The problem:
For this exercise, repeat all of the material verbatim apart from its images.

Supplied data:
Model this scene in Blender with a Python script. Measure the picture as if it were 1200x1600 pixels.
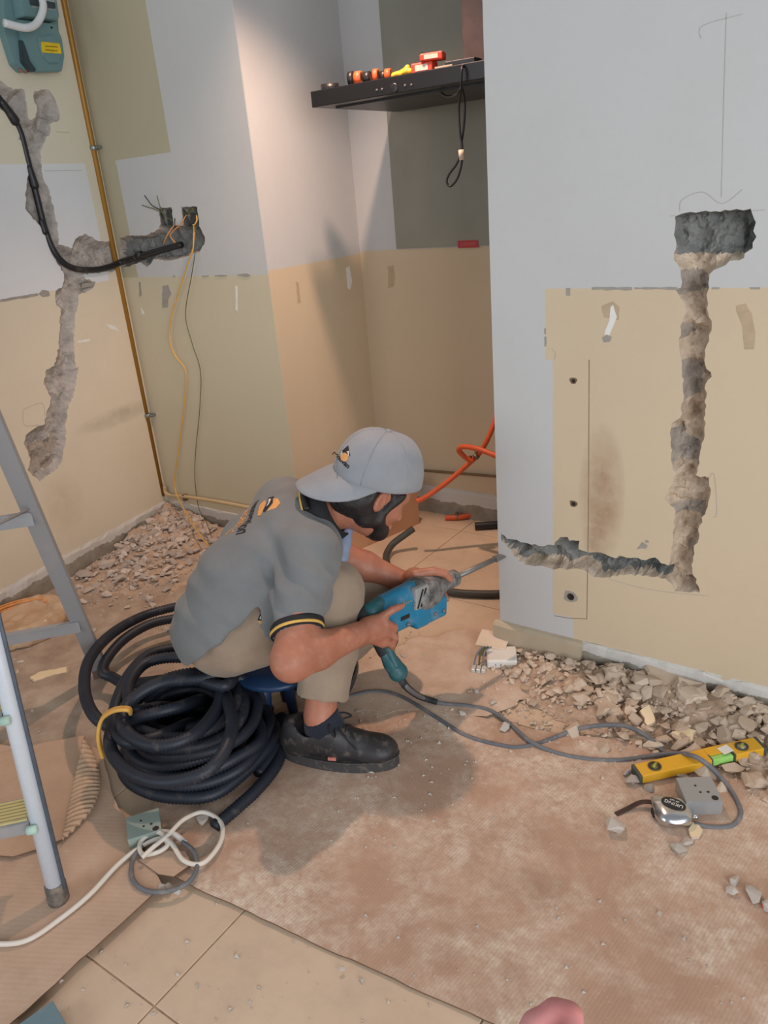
import bpy, bmesh, math, random
import numpy as np
from mathutils import Vector, Matrix
from mathutils.bvhtree import BVHTree
from mathutils.geometry import delaunay_2d_cdt, tessellate_polygon

for _o in list(bpy.data.objects):
    bpy.data.objects.remove(_o)
scene = bpy.context.scene
COL = scene.collection

# ------------------------------------------------------------------ camera
CAM = np.array([0.0, 0.0, 1.42])
FPX = 1220.0
c_yaw, c_pitch, c_roll = -0.63187804, 0.38791175, -0.08825395
_cy, _sy, _cp, _sp = math.cos(c_yaw), math.sin(c_yaw), math.cos(c_pitch), math.sin(c_pitch)
_f = np.array([_sy*_cp, _cy*_cp, -_sp]); _r = np.array([_cy, -_sy, 0.0]); _u = np.cross(_r, _f)
CR = math.cos(c_roll)*_r + math.sin(c_roll)*_u
CU = -math.sin(c_roll)*_r + math.cos(c_roll)*_u
CF = _f
cam_d = bpy.data.cameras.new('camera'); cam = bpy.data.objects.new('camera', cam_d); COL.objects.link(cam)
cam_d.sensor_fit = 'VERTICAL'; cam_d.sensor_height = 36.0; cam_d.lens = FPX*36.0/1600.0
cam_d.clip_start = 0.05; cam_d.clip_end = 60
cam.matrix_world = Matrix(((CR[0], CU[0], -CF[0], CAM[0]), (CR[1], CU[1], -CF[1], CAM[1]), (CR[2], CU[2], -CF[2], CAM[2]), (0, 0, 0, 1)))
scene.camera = cam

# ------------------------------------------------------------------ world, lights, exposure
scene.view_settings.view_transform = 'Standard'
scene.view_settings.look = 'None'
scene.view_settings.exposure = 0.30
scene.view_settings.gamma = 1.0
scene.view_settings.use_curve_mapping = False
world = bpy.data.worlds.new('world'); scene.world = world; world.use_nodes = True
_bg = world.node_tree.nodes['Background']
_bg.inputs[0].default_value = (0.87, 0.93, 1.0, 1); _bg.inputs[1].default_value = 0.26

def aim(o, target):
    o.rotation_euler = (Vector(target) - o.location).to_track_quat('-Z', 'Y').to_euler()
def area_light(name, loc, target, sx, sy, power, col):
    l = bpy.data.lights.new(name, 'AREA'); l.shape = 'RECTANGLE'; l.size = sx; l.size_y = sy; l.energy = power; l.color = col
    o = bpy.data.objects.new(name, l); COL.objects.link(o); o.location = loc; aim(o, target); return o
area_light('window_daylight', (-2.4, -2.6, 1.7), (-1.0, 1.8, 0.8), 2.2, 1.9, 34, (0.86, 0.93, 1.0))
area_light('shopfront_daylight', (2.5, -1.1, 1.45), (-2.2, 1.6, 0.5), 2.6, 2.5, 98, (0.95, 0.97, 1.0))
_sl = bpy.data.lights.new('ceiling_downlight', 'SPOT'); _sl.energy = 82; _sl.color = (1.0, 0.66, 0.49)
_sl.spot_size = math.radians(116); _sl.spot_blend = 1.0; _sl.shadow_soft_size = 0.035
_so = bpy.data.objects.new('ceiling_downlight', _sl); COL.objects.link(_so); _so.location = (-1.629, 2.171, 2.40)

# ------------------------------------------------------------------ helpers: pixels to the place, noise
def ray(x, y): return (x-600)/FPX*CR - (y-800)/FPX*CU + CF
def fl(x, y, z=0.0):
    d = ray(x, y); return CAM + d*((z-CAM[2])/d[2])
def at_y(x, y, Y):
    d = ray(x, y); return CAM + d*(Y/d[1])
def at_d(x, y, w): return CAM + ray(x, y)*w
def px(P):
    v = np.array(P)-CAM; w = v@CF
    return (600+FPX*(v@CR)/w, 800-FPX*(v@CU)/w)

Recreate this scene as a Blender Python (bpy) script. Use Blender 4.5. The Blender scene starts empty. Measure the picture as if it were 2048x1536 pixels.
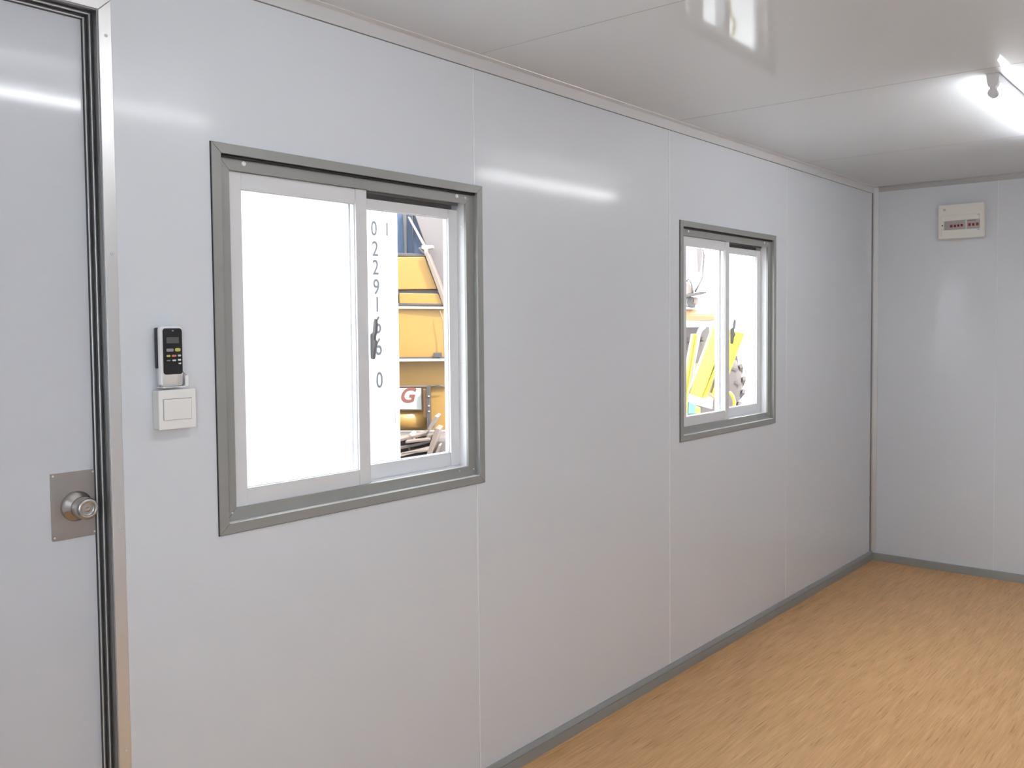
import bpy, bmesh, math, random
from mathutils import Vector, Matrix
random.seed(7)
D = bpy.data
SC = bpy.context.scene
COL = SC.collection

# ------------------------------------------------------------------ camera
CX, CZ, YAW, PITCH, ROLL, FPX = 1.9943, 1.5005, 0.6761, -0.0432, -0.0075, 1818.79
cam_d = D.cameras.new('camera'); cam = D.objects.new('camera', cam_d); COL.objects.link(cam)
fwd = Vector((-math.sin(YAW)*math.cos(PITCH), math.cos(YAW)*math.cos(PITCH), math.sin(PITCH)))
rt = Vector((math.cos(YAW), math.sin(YAW), 0)); up = rt.cross(fwd)
R_ = rt*math.cos(ROLL) + up*math.sin(ROLL); U_ = up*math.cos(ROLL) - rt*math.sin(ROLL)
m3 = Matrix((R_, U_, -fwd)).transposed()
cam.matrix_world = Matrix.Translation((CX, 0, CZ)) @ m3.to_4x4()
cam_d.sensor_width = 36; cam_d.lens = FPX/2048*36
cam_d.shift_x = -72.97/2048; cam_d.shift_y = -37.57/2048
cam_d.clip_start = 0.02
SC.camera = cam

# ------------------------------------------------------------------ world, sun, exposure
W = D.worlds.new('world'); SC.world = W; W.use_nodes = True
W.node_tree.nodes['Background'].inputs[0].default_value = (0.90, 0.95, 1.0, 1)
W.node_tree.nodes['Background'].inputs[1].default_value = 8.5
sd = D.lights.new('sun', 'SUN'); sd.energy = 8.0; sd.angle = math.radians(3); sd.color = (1, .97, .92)
sun = D.objects.new('sun', sd); COL.objects.link(sun)
sun.rotation_euler = (-Vector((1.0, 0.06, 1.05))).to_track_quat('-Z', 'Y').to_euler()
TUBE = 27.0; TUBE_NEAR = 19.0
SC.view_settings.view_transform = 'Standard'; SC.view_settings.look = 'None'
SC.view_settings.exposure = 0.64; SC.view_settings.gamma = 1; SC.view_settings.use_curve_mapping = False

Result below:
Model this scene in Blender with a Python script. Measure the picture as if it were 1200x1600 pixels.
import bpy, bmesh, math, random
import numpy as np
from mathutils import Vector, Matrix
from mathutils.bvhtree import BVHTree
from mathutils.geometry import delaunay_2d_cdt, tessellate_polygon

for _o in list(bpy.data.objects):
    bpy.data.objects.remove(_o)
scene = bpy.context.scene
COL = scene.collection

# ------------------------------------------------------------------ camera
CAM = np.array([0.0, 0.0, 1.42])
FPX = 1220.0
c_yaw, c_pitch, c_roll = -0.63187804, 0.38791175, -0.08825395
_cy, _sy, _cp, _sp = math.cos(c_yaw), math.sin(c_yaw), math.cos(c_pitch), math.sin(c_pitch)
_f = np.array([_sy*_cp, _cy*_cp, -_sp]); _r = np.array([_cy, -_sy, 0.0]); _u = np.cross(_r, _f)
CR = math.cos(c_roll)*_r + math.sin(c_roll)*_u
CU = -math.sin(c_roll)*_r + math.cos(c_roll)*_u
CF = _f
cam_d = bpy.data.cameras.new('camera'); cam = bpy.data.objects.new('camera', cam_d); COL.objects.link(cam)
cam_d.sensor_fit = 'VERTICAL'; cam_d.sensor_height = 36.0; cam_d.lens = FPX*36.0/1600.0
cam_d.clip_start = 0.05; cam_d.clip_end = 60
cam.matrix_world = Matrix(((CR[0], CU[0], -CF[0], CAM[0]), (CR[1], CU[1], -CF[1], CAM[1]), (CR[2], CU[2], -CF[2], CAM[2]), (0, 0, 0, 1)))
scene.camera = cam

# ------------------------------------------------------------------ world, lights, exposure
scene.view_settings.view_transform = 'Standard'
scene.view_settings.look = 'None'
scene.view_settings.exposure = 0.30
scene.view_settings.gamma = 1.0
scene.view_settings.use_curve_mapping = False
world = bpy.data.worlds.new('world'); scene.world = world; world.use_nodes = True
_bg = world.node_tree.nodes['Background']
_bg.inputs[0].default_value = (0.87, 0.93, 1.0, 1); _bg.inputs[1].default_value = 0.26

def aim(o, target):
    o.rotation_euler = (Vector(target) - o.location).to_track_quat('-Z', 'Y').to_euler()
def area_light(name, loc, target, sx, sy, power, col):
    l = bpy.data.lights.new(name, 'AREA'); l.shape = 'RECTANGLE'; l.size = sx; l.size_y = sy; l.energy = power; l.color = col
    o = bpy.data.objects.new(name, l); COL.objects.link(o); o.location = loc; aim(o, target); return o
area_light('window_daylight', (-2.4, -2.6, 1.7), (-1.0, 1.8, 0.8), 2.2, 1.9, 34, (0.86, 0.93, 1.0))
area_light('shopfront_daylight', (2.5, -1.1, 1.45), (-2.2, 1.6, 0.5), 2.6, 2.5, 98, (0.95, 0.97, 1.0))
_sl = bpy.data.lights.new('ceiling_downlight', 'SPOT'); _sl.energy = 82; _sl.color = (1.0, 0.66, 0.49)
_sl.spot_size = math.radians(116); _sl.spot_blend = 1.0; _sl.shadow_soft_size = 0.035
_so = bpy.data.objects.new('ceiling_downlight', _sl); COL.objects.link(_so); _so.location = (-1.629, 2.171, 2.40)

# ------------------------------------------------------------------ helpers: pixels to the place, noise
def ray(x, y): return (x-600)/FPX*CR - (y-800)/FPX*CU + CF
def fl(x, y, z=0.0):
    d = ray(x, y); return CAM + d*((z-CAM[2])/d[2])
def at_y(x, y, Y):
    d = ray(x, y); return CAM + d*(Y/d[1])
def at_d(x, y, w): return CAM + ray(x, y)*w
def px(P):
    v = np.array(P)-CAM; w = v@CF
    return (600+FPX*(v@CR)/w, 800-FPX*(v@CU)/w)

Recreate this scene as a Blender Python (bpy) script. Use Blender 4.5. The Blender scene starts empty. Measure the picture as if it were 2048x1536 pixels.
import bpy, bmesh, math, random
from mathutils import Vector, Matrix
random.seed(7)
D = bpy.data
SC = bpy.context.scene
COL = SC.collection

# ------------------------------------------------------------------ camera
CX, CZ, YAW, PITCH, ROLL, FPX = 1.9943, 1.5005, 0.6761, -0.0432, -0.0075, 1818.79
cam_d = D.cameras.new('camera'); cam = D.objects.new('camera', cam_d); COL.objects.link(cam)
fwd = Vector((-math.sin(YAW)*math.cos(PITCH), math.cos(YAW)*math.cos(PITCH), math.sin(PITCH)))
rt = Vector((math.cos(YAW), math.sin(YAW), 0)); up = rt.cross(fwd)
R_ = rt*math.cos(ROLL) + up*math.sin(ROLL); U_ = up*math.cos(ROLL) - rt*math.sin(ROLL)
m3 = Matrix((R_, U_, -fwd)).transposed()
cam.matrix_world = Matrix.Translation((CX, 0, CZ)) @ m3.to_4x4()
cam_d.sensor_width = 36; cam_d.lens = FPX/2048*36
cam_d.shift_x = -72.97/2048; cam_d.shift_y = -37.57/2048
cam_d.clip_start = 0.02
SC.camera = cam

# ------------------------------------------------------------------ world, sun, exposure
W = D.worlds.new('world'); SC.world = W; W.use_nodes = True
W.node_tree.nodes['Background'].inputs[0].default_value = (0.90, 0.95, 1.0, 1)
W.node_tree.nodes['Background'].inputs[1].default_value = 8.5
sd = D.lights.new('sun', 'SUN'); sd.energy = 8.0; sd.angle = math.radians(3); sd.color = (1, .97, .92)
sun = D.objects.new('sun', sd); COL.objects.link(sun)
sun.rotation_euler = (-Vector((1.0, 0.06, 1.05))).to_track_quat('-Z', 'Y').to_euler()
TUBE = 27.0; TUBE_NEAR = 19.0
SC.view_settings.view_transform = 'Standard'; SC.view_settings.look = 'None'
SC.view_settings.exposure = 0.64; SC.view_settings.gamma = 1; SC.view_settings.use_curve_mapping = False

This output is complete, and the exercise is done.